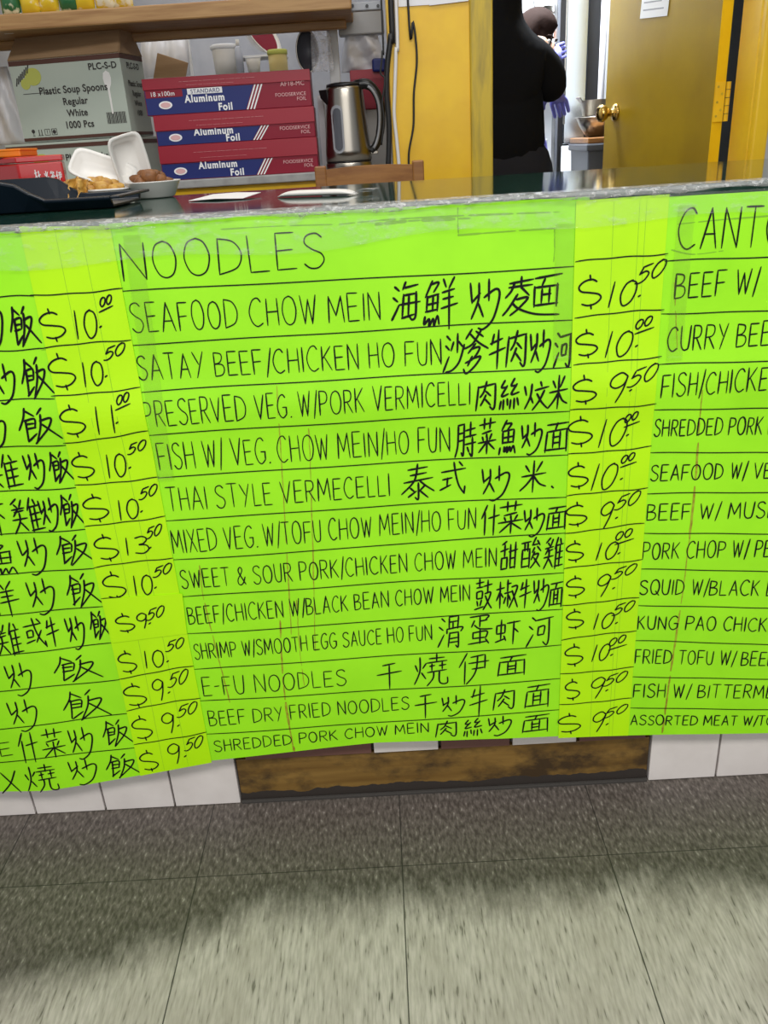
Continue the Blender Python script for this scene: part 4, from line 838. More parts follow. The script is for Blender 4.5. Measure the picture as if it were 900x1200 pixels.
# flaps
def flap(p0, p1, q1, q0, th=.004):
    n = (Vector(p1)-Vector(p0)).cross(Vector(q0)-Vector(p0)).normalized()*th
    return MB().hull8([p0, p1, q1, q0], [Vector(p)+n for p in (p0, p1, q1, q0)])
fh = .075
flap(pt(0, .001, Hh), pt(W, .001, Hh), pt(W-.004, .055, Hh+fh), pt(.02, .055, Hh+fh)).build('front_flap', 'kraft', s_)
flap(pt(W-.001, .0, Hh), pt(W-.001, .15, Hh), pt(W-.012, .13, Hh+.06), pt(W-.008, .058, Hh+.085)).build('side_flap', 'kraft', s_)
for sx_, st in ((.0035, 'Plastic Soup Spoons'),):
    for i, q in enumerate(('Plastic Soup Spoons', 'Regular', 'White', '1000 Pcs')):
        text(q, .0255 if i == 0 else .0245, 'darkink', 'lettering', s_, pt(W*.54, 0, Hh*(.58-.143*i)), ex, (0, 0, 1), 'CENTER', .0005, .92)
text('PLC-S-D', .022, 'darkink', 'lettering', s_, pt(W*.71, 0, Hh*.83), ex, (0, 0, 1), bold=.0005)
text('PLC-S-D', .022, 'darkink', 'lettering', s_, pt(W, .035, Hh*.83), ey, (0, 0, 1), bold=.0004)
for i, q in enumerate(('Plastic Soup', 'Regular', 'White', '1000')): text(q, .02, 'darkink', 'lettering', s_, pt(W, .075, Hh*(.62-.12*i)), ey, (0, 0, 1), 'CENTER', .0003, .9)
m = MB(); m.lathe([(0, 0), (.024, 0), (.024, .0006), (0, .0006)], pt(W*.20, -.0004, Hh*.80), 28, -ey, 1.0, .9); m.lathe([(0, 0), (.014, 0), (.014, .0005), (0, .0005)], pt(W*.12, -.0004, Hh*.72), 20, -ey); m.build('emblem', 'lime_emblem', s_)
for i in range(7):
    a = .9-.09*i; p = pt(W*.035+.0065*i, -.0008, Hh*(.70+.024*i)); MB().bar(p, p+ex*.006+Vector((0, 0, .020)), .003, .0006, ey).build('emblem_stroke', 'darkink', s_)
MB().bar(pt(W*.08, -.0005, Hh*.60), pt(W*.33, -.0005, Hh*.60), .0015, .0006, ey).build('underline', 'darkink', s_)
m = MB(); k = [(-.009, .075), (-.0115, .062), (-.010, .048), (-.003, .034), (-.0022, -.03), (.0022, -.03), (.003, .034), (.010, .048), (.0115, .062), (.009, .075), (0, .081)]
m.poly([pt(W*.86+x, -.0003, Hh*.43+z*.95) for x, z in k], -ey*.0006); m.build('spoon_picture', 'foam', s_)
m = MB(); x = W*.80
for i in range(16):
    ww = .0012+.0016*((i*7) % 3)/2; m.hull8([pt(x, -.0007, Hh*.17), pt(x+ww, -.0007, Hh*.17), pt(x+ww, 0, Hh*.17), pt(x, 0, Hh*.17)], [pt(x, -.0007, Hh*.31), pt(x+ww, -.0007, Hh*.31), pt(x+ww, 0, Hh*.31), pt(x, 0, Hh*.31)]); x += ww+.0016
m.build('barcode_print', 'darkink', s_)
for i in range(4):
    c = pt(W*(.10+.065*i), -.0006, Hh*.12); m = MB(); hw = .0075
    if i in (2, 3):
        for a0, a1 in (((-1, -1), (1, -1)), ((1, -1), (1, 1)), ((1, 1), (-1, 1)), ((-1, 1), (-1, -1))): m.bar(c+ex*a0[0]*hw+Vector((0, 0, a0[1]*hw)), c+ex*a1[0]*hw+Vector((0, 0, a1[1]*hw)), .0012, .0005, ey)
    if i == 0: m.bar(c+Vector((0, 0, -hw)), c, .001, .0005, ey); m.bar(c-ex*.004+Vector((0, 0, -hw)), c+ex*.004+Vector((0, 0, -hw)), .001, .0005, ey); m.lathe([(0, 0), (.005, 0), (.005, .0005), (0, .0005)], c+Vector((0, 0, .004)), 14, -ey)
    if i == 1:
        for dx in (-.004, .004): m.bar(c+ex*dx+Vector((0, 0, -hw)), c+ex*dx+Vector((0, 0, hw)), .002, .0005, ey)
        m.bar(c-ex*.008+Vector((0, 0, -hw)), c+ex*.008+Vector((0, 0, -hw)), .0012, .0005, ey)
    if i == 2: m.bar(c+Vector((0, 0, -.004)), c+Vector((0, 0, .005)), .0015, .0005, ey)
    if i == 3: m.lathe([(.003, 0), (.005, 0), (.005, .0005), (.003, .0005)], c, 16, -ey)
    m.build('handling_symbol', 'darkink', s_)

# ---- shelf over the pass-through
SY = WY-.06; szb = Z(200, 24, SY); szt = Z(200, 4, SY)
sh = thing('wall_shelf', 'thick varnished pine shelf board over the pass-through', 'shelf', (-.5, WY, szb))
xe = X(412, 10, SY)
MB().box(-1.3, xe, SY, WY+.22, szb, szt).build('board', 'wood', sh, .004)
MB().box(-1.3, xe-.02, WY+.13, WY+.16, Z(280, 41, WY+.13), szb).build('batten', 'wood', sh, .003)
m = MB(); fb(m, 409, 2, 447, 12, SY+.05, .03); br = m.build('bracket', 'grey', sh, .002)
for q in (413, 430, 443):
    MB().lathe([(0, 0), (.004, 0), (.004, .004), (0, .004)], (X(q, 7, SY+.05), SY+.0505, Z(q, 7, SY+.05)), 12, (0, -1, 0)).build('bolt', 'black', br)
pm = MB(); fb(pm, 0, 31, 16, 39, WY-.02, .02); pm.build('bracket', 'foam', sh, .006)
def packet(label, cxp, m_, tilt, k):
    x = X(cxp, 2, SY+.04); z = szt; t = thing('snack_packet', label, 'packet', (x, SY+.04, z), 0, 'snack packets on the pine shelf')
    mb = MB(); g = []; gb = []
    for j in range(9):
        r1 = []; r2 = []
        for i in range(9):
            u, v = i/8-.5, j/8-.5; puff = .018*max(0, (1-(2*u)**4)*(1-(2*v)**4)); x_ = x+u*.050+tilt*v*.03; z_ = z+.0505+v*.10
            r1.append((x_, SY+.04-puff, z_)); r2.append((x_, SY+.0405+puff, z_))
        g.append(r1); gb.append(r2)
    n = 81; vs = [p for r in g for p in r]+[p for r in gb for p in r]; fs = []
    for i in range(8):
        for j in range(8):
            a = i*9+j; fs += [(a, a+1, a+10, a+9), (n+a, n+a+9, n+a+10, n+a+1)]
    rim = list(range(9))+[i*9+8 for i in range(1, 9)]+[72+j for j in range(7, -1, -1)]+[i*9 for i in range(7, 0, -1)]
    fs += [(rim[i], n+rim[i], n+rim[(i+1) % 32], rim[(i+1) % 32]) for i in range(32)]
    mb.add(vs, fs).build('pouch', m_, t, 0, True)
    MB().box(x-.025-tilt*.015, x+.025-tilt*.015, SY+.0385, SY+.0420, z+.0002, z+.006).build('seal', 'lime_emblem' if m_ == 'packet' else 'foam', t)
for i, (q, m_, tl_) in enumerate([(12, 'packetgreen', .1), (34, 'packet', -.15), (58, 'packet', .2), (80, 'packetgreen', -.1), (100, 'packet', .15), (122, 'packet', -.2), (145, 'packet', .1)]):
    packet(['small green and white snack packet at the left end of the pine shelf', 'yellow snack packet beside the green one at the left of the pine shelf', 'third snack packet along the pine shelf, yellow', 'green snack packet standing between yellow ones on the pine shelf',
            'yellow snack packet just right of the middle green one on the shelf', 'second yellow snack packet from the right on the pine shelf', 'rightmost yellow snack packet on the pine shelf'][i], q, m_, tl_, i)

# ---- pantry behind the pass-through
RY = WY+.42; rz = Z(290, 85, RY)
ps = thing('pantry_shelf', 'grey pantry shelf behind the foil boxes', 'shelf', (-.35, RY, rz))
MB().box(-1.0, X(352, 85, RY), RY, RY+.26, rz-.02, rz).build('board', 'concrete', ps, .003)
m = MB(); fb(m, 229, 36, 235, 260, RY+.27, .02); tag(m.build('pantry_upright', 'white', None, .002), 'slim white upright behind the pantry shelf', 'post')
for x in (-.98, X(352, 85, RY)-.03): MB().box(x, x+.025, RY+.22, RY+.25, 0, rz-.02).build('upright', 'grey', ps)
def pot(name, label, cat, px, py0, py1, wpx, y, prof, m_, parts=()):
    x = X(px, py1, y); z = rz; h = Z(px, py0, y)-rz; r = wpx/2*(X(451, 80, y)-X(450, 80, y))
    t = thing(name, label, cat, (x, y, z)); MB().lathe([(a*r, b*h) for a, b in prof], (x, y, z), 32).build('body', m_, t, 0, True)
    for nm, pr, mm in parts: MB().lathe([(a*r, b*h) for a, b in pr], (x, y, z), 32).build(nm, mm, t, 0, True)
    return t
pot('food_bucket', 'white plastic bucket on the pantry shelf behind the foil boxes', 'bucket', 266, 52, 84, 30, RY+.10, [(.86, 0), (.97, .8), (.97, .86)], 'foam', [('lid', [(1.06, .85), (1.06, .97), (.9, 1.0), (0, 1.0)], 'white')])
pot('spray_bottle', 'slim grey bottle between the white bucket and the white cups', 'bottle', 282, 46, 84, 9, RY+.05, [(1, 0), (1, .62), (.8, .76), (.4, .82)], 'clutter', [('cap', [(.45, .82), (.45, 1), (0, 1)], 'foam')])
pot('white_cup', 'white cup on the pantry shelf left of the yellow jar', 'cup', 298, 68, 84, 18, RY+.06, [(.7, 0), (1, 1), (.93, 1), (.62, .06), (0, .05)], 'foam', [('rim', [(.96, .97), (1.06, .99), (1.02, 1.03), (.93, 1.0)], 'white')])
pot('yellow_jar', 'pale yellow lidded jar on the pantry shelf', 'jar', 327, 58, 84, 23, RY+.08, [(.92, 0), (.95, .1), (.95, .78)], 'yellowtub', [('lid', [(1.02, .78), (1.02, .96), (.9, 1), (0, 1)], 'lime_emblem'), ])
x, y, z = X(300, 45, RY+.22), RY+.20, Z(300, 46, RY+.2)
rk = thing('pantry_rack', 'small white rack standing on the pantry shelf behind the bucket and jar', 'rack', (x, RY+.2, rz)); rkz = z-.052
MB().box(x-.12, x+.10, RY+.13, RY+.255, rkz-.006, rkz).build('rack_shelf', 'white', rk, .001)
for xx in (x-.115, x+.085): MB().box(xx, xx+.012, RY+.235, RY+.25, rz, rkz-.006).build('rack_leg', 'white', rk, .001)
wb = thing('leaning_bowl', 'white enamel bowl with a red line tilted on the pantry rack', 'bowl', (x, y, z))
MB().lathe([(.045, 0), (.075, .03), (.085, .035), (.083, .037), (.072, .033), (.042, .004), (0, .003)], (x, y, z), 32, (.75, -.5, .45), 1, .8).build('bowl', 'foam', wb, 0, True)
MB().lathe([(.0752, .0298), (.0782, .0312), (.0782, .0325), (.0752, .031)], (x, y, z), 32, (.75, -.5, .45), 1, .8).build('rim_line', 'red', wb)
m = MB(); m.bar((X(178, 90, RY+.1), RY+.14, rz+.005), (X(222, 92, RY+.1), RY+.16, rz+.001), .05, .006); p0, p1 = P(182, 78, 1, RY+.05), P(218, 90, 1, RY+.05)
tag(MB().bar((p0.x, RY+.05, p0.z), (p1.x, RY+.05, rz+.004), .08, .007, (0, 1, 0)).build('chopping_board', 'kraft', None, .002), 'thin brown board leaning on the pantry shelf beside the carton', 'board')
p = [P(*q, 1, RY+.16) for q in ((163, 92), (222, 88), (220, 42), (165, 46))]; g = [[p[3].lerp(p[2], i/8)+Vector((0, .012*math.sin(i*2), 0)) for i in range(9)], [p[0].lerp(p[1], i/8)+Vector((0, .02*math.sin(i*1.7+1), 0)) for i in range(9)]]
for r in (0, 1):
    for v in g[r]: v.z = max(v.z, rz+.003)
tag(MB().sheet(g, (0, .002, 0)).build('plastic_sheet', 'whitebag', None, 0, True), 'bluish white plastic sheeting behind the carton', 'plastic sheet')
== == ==
(WHAT YOU HAVE TO DO): Say how many lines contain "parts", and give nothing but that number.

(ANSWER TO THIS EXERCISE): 3